Has the deduction limit under Section 80C been raised? How much can I invest in PPF?
— Saurabh Kumar
The limit of deduction available under Section 80C (related to tax-saving investments/payments, such as life insurance premium, contribution to PF, etc, ) is R1.5 lakh. The Public Provident Fund (Amendment) Scheme, 2014, has also raised the limit of annual deposits in a PPF account from R1 lakh to R1.5 lakh.

In 2012, I bought an under-construction house on which I claimed exemption under Section 54F. The sale deed on the house is pending for execution and registration for want of possession and requisite completion certificates from municipal authorities. Will the exemption claimed be allowed even if the construction is not completed within three years from the date of transfer?
— Puneet Prakash
Section 54F states that an assessee should construct a residential house within a period of three years from the date of transfer. However, based on judicial precedents, the benefit of exemption is available where the assessee had invested the consideration received on the sale of a capital asset in the purchase of a plot of land and started construction; even if isn’t completed in all respects.  Hence, in your case, the benefit of Section 54F cannot be denied.

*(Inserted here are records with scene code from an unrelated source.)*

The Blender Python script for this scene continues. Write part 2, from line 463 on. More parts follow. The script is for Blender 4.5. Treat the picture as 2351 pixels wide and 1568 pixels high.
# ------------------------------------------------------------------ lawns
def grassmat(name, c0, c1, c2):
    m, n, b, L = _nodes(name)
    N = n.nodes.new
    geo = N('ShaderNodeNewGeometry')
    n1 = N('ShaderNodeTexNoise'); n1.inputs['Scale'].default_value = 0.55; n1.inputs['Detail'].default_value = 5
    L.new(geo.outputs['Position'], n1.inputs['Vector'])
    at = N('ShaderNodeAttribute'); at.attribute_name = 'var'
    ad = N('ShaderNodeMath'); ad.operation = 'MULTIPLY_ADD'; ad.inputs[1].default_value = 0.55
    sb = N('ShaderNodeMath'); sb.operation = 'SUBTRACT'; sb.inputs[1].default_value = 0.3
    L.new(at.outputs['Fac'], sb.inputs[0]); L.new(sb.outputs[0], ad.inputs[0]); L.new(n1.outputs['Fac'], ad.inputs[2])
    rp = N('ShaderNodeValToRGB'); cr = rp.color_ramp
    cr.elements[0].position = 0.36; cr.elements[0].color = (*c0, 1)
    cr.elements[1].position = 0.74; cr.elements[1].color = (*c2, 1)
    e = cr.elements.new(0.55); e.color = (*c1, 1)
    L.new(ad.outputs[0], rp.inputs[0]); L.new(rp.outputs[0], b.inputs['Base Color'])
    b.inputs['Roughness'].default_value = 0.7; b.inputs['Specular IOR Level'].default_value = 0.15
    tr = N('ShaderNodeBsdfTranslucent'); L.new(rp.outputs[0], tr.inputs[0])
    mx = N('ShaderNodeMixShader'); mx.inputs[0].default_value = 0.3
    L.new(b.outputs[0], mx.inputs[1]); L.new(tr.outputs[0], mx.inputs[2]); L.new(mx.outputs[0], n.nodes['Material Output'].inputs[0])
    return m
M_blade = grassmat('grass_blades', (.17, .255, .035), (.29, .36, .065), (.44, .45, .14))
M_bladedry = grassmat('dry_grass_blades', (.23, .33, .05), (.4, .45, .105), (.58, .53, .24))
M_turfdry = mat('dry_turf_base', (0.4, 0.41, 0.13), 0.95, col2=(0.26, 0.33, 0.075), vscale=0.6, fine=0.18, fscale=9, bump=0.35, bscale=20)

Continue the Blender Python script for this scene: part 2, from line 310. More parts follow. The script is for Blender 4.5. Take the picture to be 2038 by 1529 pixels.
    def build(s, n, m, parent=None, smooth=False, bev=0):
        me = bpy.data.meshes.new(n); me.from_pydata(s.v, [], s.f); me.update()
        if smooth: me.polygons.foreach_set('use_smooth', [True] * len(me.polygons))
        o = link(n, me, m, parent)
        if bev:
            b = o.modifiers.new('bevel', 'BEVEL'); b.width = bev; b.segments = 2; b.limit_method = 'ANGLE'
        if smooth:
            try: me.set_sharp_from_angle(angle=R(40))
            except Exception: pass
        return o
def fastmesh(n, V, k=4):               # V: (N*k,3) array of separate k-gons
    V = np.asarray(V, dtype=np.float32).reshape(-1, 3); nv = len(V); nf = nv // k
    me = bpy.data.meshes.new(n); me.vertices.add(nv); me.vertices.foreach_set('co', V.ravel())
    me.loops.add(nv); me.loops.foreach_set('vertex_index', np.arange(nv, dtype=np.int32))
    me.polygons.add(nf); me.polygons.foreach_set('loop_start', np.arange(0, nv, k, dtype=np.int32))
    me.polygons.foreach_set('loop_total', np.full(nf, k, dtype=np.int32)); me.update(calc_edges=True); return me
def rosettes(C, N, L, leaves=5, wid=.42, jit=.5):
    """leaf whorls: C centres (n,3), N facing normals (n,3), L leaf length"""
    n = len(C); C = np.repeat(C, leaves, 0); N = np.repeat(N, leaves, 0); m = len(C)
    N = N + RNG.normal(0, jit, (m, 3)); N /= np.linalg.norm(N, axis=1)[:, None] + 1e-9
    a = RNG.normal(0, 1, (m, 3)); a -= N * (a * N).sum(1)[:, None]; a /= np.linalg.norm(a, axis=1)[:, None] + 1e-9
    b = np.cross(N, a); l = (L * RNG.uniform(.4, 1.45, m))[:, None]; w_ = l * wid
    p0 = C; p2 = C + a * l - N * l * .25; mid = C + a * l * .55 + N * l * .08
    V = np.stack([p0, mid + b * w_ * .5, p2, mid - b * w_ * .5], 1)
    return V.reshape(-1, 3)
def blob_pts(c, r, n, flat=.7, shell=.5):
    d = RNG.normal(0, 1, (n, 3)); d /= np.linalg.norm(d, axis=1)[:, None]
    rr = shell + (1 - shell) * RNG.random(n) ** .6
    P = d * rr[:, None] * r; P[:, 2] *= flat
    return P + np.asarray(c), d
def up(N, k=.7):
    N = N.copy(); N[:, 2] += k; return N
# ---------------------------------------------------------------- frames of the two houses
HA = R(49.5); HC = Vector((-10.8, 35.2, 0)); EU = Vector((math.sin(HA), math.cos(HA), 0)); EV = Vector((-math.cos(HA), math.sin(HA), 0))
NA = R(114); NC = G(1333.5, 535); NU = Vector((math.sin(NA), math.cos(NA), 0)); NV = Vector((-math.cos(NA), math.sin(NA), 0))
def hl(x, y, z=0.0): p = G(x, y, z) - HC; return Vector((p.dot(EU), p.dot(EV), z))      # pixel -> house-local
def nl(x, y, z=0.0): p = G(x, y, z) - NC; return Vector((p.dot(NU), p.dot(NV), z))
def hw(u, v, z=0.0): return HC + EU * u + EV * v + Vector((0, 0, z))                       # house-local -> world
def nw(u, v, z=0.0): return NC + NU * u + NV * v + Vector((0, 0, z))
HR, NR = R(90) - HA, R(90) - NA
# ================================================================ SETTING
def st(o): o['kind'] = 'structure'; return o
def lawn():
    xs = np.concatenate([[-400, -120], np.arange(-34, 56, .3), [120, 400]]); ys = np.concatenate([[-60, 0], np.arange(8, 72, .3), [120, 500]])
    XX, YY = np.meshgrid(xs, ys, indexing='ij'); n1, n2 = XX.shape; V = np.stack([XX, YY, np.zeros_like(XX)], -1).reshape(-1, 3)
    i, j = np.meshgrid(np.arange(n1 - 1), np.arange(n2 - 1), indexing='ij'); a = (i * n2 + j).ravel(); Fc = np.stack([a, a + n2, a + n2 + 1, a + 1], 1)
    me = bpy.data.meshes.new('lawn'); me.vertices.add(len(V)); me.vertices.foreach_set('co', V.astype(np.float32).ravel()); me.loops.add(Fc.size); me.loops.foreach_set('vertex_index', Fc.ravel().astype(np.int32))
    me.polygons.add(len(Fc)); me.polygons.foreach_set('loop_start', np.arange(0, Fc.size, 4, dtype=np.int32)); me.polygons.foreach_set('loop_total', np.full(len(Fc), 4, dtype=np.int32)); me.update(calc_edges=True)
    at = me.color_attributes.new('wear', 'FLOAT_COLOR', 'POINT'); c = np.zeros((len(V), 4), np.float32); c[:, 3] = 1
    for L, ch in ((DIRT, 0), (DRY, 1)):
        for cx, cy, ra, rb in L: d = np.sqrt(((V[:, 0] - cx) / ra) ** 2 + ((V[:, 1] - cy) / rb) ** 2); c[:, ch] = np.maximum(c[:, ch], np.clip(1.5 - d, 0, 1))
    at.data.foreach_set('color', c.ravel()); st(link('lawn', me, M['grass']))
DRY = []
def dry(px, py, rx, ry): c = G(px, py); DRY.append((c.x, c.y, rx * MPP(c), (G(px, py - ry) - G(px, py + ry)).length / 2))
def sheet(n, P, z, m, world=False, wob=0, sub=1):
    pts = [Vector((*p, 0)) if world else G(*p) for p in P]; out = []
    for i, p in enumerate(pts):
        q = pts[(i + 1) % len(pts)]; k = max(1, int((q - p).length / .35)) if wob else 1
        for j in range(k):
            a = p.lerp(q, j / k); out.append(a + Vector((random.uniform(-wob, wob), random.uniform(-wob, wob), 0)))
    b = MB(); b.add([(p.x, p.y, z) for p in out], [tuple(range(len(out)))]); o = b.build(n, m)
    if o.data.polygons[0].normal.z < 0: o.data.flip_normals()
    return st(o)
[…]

I sold jewellery worth R8.5 lakh, which I purchased last year, for a profit. Could you advise me on the tax-saving aspect?
— Kamlesh Rao
The capital gain arising on the sale of jewellery is subject to capital gains tax as per provisions of Section 45. As the jewellery has been held by you for a period of not more than 36 months, the profit will be treated as short-term capital gains, taxable at the applicable slab rate. You cannot claim reinvestment benefit under Section 54F (investment in a residential property), 54EC (investment in NHAI/REC bonds) as these provisions are applicable only in case of sale of long-term capital assets. However, you can avail the deduction under Section 80C (life insurance premium, contribution to PPF, etc) to reduce your tax burden.